「人皆菩薩」について考えさせられたお話し(2021年2月テレフォン法話)

 今月は、「人皆菩薩」について考えさせられたお話しをします。
 偶然NHKEテレを付けましたら久々に涙する番組を見ることができました。後で新聞のテレビ欄を見て「福田萌子障害者と語る全盲2人の結婚式に涙」という番組であることが分かりました。テレビは真っ暗な画面から始まり、ガタンという人が倒れる音がして取材者と思われる「すみません、何も見えないんで電気を付けてもらえませんか」という声が流れ、明るい室内が映し出されました。そこは台所で目が見えない全盲の24歳の女性が夕食を調理しているところでした。私はそこで気付きましたが、全盲の夫婦が暮らす家では一日中電気を付ける必要がなかったのです。
 妻が料理を運ぶ居間には、やはり全盲のパラアスリート陸上選手の30歳の夫が笑みを浮かべ食卓で待っていました。食事後取材者から、入籍1年半で結婚式をすることになったいきさつについて聞かれました。妻は、コロナ禍の中で最後まで迷ったのですがどうしても結婚式を挙げたいと思ったと話しますが、その理由は番組の後半にわかりました。
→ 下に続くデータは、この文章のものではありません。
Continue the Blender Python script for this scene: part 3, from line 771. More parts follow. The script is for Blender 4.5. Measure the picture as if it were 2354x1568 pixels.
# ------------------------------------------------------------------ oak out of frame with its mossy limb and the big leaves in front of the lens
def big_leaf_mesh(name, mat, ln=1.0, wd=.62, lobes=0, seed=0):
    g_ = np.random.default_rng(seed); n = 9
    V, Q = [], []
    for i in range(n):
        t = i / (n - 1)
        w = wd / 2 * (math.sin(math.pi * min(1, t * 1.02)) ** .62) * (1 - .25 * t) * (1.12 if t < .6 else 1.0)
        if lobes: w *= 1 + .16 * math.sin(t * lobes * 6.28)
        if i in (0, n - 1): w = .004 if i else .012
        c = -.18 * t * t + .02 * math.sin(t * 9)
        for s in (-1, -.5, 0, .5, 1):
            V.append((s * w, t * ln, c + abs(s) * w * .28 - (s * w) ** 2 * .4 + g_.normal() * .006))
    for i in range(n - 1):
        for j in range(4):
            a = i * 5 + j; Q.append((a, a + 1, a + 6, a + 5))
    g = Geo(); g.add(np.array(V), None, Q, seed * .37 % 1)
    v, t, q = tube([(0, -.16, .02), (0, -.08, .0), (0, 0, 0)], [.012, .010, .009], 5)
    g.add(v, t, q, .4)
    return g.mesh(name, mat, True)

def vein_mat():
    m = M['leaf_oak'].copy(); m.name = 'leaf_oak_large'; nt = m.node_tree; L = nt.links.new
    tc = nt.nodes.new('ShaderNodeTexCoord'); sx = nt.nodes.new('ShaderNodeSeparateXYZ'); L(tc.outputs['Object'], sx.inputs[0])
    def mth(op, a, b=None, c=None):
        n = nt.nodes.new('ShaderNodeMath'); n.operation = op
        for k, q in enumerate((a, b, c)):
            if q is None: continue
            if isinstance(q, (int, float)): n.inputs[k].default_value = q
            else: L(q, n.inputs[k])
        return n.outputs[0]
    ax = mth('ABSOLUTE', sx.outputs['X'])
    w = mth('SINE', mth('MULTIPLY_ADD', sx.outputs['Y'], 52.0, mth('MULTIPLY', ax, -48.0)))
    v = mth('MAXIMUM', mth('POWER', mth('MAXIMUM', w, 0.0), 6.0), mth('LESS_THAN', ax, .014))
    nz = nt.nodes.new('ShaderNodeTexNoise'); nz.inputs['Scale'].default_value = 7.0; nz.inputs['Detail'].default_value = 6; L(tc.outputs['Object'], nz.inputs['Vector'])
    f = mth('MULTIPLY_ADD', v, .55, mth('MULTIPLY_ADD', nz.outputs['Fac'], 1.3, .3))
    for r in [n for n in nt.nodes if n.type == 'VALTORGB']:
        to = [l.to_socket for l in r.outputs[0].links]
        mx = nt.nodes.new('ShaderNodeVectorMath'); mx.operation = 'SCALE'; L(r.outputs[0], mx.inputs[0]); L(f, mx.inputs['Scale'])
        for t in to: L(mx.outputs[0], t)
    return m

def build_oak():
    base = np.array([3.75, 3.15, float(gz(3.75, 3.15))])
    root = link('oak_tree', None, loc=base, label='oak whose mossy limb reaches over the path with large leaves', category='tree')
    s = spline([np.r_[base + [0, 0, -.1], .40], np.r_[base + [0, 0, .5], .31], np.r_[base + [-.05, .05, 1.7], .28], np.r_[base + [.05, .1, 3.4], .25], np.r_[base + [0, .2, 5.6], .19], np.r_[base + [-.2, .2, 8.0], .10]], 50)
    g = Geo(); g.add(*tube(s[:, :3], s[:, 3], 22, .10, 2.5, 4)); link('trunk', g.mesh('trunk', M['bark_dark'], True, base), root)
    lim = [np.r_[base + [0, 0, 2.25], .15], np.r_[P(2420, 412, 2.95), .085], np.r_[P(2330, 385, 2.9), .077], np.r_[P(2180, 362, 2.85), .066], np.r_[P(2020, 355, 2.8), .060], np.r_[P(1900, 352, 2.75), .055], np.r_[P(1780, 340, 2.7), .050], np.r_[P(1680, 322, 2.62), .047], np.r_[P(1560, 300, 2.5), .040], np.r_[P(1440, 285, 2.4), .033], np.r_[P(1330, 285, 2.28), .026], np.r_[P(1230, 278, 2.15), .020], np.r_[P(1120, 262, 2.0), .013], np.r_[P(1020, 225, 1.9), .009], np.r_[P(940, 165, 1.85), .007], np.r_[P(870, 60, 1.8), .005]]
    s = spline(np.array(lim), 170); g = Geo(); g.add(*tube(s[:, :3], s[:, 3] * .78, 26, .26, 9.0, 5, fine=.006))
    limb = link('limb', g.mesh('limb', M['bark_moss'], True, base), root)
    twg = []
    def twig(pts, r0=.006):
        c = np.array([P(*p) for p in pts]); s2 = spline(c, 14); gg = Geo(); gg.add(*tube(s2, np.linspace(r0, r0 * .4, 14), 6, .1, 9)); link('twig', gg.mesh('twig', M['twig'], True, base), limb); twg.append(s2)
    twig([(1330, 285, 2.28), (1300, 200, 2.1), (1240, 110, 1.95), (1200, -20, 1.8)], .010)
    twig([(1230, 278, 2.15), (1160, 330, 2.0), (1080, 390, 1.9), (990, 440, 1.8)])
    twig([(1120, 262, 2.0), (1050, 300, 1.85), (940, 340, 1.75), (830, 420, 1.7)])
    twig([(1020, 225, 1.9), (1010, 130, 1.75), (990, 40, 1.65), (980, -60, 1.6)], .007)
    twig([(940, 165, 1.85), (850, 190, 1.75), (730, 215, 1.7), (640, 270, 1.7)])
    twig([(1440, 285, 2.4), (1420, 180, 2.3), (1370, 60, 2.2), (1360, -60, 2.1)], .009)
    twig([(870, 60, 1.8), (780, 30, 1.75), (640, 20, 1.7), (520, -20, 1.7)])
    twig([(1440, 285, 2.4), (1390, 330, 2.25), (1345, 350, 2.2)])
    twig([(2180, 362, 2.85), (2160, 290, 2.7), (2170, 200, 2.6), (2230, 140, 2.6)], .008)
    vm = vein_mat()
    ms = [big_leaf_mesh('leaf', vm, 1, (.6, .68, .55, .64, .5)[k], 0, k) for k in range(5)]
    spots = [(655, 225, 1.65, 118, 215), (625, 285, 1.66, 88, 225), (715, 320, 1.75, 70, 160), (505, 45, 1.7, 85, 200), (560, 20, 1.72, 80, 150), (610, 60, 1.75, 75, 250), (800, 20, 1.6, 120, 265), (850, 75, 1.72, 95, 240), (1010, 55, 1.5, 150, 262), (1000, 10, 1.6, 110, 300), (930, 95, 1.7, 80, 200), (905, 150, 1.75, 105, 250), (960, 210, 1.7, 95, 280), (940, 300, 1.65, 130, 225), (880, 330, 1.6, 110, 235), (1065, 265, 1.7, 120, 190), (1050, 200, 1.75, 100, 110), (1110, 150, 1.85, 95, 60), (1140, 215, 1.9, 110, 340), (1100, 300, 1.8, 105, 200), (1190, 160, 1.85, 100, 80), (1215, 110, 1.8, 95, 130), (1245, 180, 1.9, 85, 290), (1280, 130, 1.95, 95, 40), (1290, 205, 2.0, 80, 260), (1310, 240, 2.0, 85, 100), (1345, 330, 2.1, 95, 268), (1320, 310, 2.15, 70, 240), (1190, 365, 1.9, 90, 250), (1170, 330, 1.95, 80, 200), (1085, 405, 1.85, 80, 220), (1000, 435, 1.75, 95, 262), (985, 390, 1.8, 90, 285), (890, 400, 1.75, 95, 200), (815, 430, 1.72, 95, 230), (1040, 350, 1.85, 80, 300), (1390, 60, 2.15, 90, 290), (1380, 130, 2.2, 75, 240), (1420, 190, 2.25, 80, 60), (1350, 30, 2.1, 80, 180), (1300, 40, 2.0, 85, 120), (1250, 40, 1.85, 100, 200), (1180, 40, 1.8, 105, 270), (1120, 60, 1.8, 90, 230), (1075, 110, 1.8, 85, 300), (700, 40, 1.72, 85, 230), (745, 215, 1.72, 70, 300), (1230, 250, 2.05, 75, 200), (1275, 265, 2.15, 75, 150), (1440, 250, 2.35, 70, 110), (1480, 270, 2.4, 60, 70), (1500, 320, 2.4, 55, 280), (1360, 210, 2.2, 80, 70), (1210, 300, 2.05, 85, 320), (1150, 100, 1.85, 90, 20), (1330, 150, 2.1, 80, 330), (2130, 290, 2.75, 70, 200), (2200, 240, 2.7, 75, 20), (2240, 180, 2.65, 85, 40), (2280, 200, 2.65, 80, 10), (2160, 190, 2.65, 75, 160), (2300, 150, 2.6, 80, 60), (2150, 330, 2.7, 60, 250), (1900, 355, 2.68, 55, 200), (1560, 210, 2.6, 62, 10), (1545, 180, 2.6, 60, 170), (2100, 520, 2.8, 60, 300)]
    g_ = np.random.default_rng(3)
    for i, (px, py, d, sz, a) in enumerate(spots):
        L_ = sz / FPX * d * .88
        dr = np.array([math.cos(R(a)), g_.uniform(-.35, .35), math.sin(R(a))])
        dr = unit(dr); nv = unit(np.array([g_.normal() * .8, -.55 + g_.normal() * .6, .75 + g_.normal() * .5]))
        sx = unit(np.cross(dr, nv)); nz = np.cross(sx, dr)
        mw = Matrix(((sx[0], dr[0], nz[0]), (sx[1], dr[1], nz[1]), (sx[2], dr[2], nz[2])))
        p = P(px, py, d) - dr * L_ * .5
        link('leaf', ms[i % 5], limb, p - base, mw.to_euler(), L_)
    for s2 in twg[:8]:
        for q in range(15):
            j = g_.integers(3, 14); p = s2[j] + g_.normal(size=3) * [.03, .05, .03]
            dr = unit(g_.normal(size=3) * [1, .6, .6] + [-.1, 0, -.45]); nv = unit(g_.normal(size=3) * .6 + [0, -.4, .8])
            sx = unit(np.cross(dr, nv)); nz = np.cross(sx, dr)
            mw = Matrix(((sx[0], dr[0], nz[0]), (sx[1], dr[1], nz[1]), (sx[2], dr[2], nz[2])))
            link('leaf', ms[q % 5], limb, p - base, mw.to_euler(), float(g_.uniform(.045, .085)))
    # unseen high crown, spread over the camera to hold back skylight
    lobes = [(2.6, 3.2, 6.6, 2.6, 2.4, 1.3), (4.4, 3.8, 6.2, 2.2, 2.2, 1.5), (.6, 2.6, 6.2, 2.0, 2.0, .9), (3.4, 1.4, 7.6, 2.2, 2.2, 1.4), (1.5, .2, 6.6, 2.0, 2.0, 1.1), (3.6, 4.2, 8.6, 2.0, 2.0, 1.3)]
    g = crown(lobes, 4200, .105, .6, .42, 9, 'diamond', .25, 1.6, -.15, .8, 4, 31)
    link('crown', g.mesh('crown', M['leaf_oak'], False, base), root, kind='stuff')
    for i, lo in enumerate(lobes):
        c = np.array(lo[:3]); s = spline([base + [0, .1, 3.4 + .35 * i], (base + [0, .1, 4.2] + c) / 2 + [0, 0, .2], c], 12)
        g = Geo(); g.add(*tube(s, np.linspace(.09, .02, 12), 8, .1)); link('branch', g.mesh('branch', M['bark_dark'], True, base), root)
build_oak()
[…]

 やがて画面は結婚式当日に替わります。式場では結婚式独特の幸せモード一色に染まり、出席者の明るい笑い声と拍手に包まれて進行していきました。次に、画面はスタジオでモデルの女性や司会者、レギュラーの障害者の方がたの間に先ほどの新郎新婦が入り、皆さんと愛について語り合うところへと移ります。新婦がモデルの女性の質問に答えて「お母さんを安心させてあげたいというのが私の永遠のテーマです、それが私の自立につながるんです。」と話した時、女性は「それって愛ですよね」と感動の声を挙げました。
 私はこの新婦の言葉に「菩薩の声を聴いた」思いがしました。彼女は取材者が家を訪れたとき、「私が生まれて4か月の時両親はこの子は目が見えないと分かったそうで、お父さんは目が見えないのも含めてはるかじゃと言ってくれましたが、お母さんは最初は絶望したみたい」と話していました。幼い子供の心に母の嘆き「はるか、貴女を目が見える子供に産んであげられなくてごめんなさい、私たちがいなくなったら貴女はどうして生きていくんだろうか」の声がずーと聞こえていたに違いありません。
 やがて成長するにつれ彼女は「大きくなったら、私がちゃんと自立して幸せに過ごしている姿を見てもらい、お母さんを安心させるんだ」と心に強く決意したのです。
 仏教の仏の一つに菩薩がありますが、仏とは完全なる人格者で迷い苦しむ者を救う存在で、菩薩は完成された仏である如来となることを目指して修業を積む者をいいます。観世音菩薩、観音様は修業を重ねて完成された仏になられたにもかかわらず、この世に留まって悩み苦しむ者を救わんとする菩薩様です。新婦はるかさんは新郎をはじめ多くの人に支えられて幸せに過ごしている自立した姿を見てもらい、お母さんに安心してもらいたい、私への毎日の不安な気持ちから母を救いたいとの思いから結婚式をどうしてもやりたかったのです。彼女は観音様のような菩薩です。このような思いで自分の周りをみると、誰もが自分を含む誰かを助けるために一生懸命生きています。人皆菩薩なりです。